How exactly do bottle caps in the EU end up in marine environments? And if they do that should be pretty easy to fix.
These regulations won’t do anything to stop countries in Asia, Africa and other places from pumping their garbage into rivers and oceans…
To be fair I don’t really mind the bottle caps (unlike the plastic straw ban) but it hardly accomplishes anything beautiful allowing people in the EU to feel better about themselves because they are doing their part (which is possibly actually counterproductive).
The solution was an EU-wide plastic bottle deposit, this way, it pushes people to bring back intact bottles with their caps and get ~0.10 EUR back for each.
And if you are too lazy to bring it back or just a person who throws away stuff carelessly, someone else will do (big sorting centers as it's a big revenue-stream, the cleaners, the homelesses, some bored students, etc).
I'm all for requiring bottle deposit/returns schemes. I loved the Norwegian one for example, but if you require the return of both or nothing, you will likely end up with a net reduction in returned plastic. If you were to reward returns separately, maybe. But even then you'd be more likely to ensure caps don't get lost if they stay attached.
I dunno how you drink out of a bottle, but I most certainly don't deep throat it to have its neck in my mouth. Please enlighten me how it would make it impossible to "drink properly" when the bottle is flipped beyond the neck.
I have problem with 0.5l yoghurt bottles. Yoghurt is best when shaken before opening the bottle because its viscosity spreads evenly, otherwise you get watery yoghurt on top, bottom is too dense.
I enjoy having morning breakfast in the park, drinking yoghurt straight from the bottle. When I shake it, yoghurt sticks to the cap. When caps were removable, I'd put it aside so that yoghurt that stuck to the cap does not spill on my shirt, re-screw it after I finish and throw bottle and cap to the bin. Now it's hard to remove the cap and I spill yoghurt on my shirt frequently, so I go to greater lengths to tear the cap away and re-screw when I empty the bottle.
I do not know what it means to "flip a bottle beyond the neck".
Tetrapack milk packages have some sort of a "roof" on top. The opening is on one of the sides of the roof. It is hard to drink from that anyway, now additionally the cap is pressing against the lips.
You don't have to "deep throat" a water bottle either to feel the effect. The cap always disturbs.
It is also ugly of you have water bottles on a dinner table with the cap hanging on the side.
It is also harder to screw the cap back on.

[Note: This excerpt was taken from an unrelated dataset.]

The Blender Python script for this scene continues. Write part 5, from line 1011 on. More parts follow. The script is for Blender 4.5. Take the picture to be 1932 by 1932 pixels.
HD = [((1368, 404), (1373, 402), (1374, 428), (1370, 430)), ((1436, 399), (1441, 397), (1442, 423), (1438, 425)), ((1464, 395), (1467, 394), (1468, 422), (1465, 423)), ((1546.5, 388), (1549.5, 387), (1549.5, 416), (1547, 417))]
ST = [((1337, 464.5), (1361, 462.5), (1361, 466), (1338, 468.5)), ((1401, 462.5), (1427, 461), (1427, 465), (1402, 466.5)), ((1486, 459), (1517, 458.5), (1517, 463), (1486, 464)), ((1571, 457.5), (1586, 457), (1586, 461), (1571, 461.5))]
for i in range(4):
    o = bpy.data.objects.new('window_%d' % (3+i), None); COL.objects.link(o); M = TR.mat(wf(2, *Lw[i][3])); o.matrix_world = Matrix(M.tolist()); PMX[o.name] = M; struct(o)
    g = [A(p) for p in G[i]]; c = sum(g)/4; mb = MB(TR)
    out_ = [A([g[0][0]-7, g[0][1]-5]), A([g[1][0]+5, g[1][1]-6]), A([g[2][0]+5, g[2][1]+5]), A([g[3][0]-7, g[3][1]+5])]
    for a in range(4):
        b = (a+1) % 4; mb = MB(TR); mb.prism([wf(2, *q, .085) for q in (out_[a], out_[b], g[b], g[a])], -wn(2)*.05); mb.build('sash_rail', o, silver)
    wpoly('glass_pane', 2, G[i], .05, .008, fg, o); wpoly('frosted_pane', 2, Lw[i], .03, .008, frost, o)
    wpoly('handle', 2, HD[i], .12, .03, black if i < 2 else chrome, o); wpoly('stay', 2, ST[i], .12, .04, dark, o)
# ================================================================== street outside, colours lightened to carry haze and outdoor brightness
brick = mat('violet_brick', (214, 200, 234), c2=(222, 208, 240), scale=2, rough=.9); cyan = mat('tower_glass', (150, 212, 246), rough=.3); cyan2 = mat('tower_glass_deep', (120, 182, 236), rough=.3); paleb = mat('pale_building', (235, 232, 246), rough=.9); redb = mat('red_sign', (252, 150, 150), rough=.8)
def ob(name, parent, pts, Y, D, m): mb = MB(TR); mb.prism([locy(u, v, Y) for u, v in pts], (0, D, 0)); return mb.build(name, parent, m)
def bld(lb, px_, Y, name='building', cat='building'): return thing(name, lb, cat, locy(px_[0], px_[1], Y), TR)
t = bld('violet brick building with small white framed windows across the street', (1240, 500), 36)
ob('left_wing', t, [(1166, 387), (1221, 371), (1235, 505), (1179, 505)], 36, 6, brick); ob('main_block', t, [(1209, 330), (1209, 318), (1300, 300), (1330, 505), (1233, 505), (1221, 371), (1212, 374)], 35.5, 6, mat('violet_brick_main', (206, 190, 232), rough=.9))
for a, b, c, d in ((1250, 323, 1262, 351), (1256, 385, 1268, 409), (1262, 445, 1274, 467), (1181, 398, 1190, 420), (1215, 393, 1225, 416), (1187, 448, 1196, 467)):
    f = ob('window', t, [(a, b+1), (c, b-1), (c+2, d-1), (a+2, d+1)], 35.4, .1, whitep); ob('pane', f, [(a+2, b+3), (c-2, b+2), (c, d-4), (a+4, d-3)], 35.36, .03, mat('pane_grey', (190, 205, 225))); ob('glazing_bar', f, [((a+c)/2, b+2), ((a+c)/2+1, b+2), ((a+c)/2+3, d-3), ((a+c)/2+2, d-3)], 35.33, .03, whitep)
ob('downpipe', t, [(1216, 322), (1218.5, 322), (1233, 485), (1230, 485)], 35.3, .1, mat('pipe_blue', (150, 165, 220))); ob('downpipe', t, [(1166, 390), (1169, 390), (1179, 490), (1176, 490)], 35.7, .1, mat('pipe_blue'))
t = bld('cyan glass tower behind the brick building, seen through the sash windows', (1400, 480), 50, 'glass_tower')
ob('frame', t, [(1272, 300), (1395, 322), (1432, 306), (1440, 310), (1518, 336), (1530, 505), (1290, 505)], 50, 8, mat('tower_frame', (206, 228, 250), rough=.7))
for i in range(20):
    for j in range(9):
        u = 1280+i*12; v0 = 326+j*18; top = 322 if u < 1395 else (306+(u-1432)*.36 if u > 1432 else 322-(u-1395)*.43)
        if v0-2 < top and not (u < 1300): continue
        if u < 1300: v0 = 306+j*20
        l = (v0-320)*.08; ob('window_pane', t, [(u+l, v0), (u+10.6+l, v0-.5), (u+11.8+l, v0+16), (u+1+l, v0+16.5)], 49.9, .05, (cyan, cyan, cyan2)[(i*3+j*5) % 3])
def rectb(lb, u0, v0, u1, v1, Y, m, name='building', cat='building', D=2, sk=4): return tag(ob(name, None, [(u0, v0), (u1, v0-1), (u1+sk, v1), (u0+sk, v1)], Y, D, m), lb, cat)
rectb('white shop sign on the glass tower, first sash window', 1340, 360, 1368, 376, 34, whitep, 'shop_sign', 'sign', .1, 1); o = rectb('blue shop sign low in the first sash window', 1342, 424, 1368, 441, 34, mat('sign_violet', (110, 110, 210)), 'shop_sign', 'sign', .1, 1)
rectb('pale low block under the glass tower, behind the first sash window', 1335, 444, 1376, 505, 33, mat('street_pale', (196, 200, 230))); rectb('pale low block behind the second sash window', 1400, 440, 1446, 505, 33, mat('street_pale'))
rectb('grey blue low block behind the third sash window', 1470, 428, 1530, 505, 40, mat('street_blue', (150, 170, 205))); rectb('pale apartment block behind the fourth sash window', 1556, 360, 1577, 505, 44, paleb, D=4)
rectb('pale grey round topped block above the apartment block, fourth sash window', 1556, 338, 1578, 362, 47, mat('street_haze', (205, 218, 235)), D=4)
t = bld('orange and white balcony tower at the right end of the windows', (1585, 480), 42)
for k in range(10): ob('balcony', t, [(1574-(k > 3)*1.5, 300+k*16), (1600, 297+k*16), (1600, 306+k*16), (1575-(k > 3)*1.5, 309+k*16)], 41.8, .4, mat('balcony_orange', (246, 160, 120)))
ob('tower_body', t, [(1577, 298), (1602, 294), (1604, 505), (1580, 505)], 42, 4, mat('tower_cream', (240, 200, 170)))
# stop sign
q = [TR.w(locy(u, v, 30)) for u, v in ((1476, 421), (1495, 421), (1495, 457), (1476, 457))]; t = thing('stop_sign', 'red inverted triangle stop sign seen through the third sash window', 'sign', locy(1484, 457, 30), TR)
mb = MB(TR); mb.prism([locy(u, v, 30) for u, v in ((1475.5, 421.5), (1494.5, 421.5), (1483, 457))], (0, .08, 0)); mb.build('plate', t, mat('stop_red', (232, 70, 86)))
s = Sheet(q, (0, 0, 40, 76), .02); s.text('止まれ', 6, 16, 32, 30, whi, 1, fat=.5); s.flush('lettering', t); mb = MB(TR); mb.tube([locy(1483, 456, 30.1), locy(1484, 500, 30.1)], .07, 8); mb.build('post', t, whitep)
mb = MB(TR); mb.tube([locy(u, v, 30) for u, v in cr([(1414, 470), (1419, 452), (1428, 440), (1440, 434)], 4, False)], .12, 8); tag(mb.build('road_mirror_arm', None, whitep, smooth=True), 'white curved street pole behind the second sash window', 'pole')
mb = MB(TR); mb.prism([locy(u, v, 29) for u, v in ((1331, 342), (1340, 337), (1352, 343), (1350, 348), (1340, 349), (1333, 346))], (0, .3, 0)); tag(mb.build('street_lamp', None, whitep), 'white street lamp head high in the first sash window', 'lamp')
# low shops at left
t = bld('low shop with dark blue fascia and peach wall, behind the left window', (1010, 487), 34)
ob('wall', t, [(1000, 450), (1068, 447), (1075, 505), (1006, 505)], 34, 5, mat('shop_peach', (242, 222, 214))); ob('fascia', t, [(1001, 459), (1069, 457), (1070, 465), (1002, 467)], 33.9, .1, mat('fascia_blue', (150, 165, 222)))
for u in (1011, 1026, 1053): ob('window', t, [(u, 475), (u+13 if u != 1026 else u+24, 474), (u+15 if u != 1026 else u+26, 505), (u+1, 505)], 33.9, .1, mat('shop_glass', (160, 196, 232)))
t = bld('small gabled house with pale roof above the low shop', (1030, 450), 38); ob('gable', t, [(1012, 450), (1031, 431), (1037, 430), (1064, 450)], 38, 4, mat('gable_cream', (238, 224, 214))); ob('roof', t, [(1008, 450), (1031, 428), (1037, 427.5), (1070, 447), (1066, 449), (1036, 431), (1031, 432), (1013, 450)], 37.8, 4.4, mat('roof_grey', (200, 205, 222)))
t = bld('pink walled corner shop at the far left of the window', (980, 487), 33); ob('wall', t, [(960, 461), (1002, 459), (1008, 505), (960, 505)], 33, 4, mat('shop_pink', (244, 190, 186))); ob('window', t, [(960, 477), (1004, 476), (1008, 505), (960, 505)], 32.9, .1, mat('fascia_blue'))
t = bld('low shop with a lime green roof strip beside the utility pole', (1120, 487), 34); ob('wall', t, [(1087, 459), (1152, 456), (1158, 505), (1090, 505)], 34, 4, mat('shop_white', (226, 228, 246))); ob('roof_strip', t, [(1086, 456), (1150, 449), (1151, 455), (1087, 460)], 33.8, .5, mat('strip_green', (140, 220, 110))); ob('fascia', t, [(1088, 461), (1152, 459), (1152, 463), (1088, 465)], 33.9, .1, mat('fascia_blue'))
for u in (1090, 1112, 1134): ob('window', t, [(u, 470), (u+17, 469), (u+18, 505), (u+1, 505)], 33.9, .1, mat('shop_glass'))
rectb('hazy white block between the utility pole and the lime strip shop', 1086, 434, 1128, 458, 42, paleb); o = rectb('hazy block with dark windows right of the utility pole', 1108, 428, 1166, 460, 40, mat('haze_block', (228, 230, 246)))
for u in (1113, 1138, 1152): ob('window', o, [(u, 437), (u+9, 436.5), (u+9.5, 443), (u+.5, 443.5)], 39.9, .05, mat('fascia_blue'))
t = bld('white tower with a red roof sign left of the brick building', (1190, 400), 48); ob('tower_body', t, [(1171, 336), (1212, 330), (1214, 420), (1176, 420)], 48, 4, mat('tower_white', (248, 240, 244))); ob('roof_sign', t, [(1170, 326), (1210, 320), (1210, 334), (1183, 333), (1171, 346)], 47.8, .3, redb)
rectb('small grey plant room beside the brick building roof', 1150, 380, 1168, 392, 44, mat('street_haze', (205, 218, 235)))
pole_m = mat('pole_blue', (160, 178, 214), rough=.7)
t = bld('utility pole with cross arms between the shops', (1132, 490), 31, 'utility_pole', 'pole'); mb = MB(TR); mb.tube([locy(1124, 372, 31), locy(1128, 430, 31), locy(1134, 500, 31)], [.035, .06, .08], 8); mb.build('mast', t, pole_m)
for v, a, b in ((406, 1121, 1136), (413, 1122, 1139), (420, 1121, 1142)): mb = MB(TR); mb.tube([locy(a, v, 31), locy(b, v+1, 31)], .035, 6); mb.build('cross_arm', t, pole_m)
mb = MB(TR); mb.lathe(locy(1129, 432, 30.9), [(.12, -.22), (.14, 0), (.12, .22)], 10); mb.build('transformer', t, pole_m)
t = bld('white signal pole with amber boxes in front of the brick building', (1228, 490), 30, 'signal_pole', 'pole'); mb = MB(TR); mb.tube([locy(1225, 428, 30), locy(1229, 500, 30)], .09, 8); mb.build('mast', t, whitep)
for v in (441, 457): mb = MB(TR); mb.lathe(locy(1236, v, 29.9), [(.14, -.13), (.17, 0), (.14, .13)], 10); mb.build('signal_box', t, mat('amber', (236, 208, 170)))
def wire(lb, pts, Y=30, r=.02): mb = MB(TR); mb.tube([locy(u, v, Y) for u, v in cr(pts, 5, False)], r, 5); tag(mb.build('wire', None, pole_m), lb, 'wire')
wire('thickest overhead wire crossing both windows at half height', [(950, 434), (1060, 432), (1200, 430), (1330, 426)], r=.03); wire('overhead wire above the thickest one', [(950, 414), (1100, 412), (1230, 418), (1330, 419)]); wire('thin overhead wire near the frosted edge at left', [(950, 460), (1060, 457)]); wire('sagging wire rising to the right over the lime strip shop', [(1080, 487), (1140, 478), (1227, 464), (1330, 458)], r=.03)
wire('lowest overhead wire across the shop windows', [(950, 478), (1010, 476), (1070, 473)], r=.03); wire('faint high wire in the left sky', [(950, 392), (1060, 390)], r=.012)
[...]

But like in the EU, criticism here can just be flagged and then it never happened.
Passing is one thing. They waste everyone's time by threatening to pass idiotic legislation every 6 months. But perhaps that is the goal so people do not investigate why the EU is getting poorer and all money goes into housing and healthcare.
I'm not sure that's ever been true on PPP? It may have been on a nominal basis from time to time due to a weak dollar (1 EUR hit 1.60 USD or so during the financial crisis), but that's of limited interest for the average person.
It is still possible to contact your EU permanent representative group via email. Op link in "what to do" section has a precompiled email which you can send to your permanent representation group.
As little as it may be, I sent it to the Italian representative group, to the team that oversees telecommunications
Technically the commission came first, after this vote it'll go to parliament and then if there's a need for mediation the commission will be involved together with parliament and council
Also, don't project your own experience on others.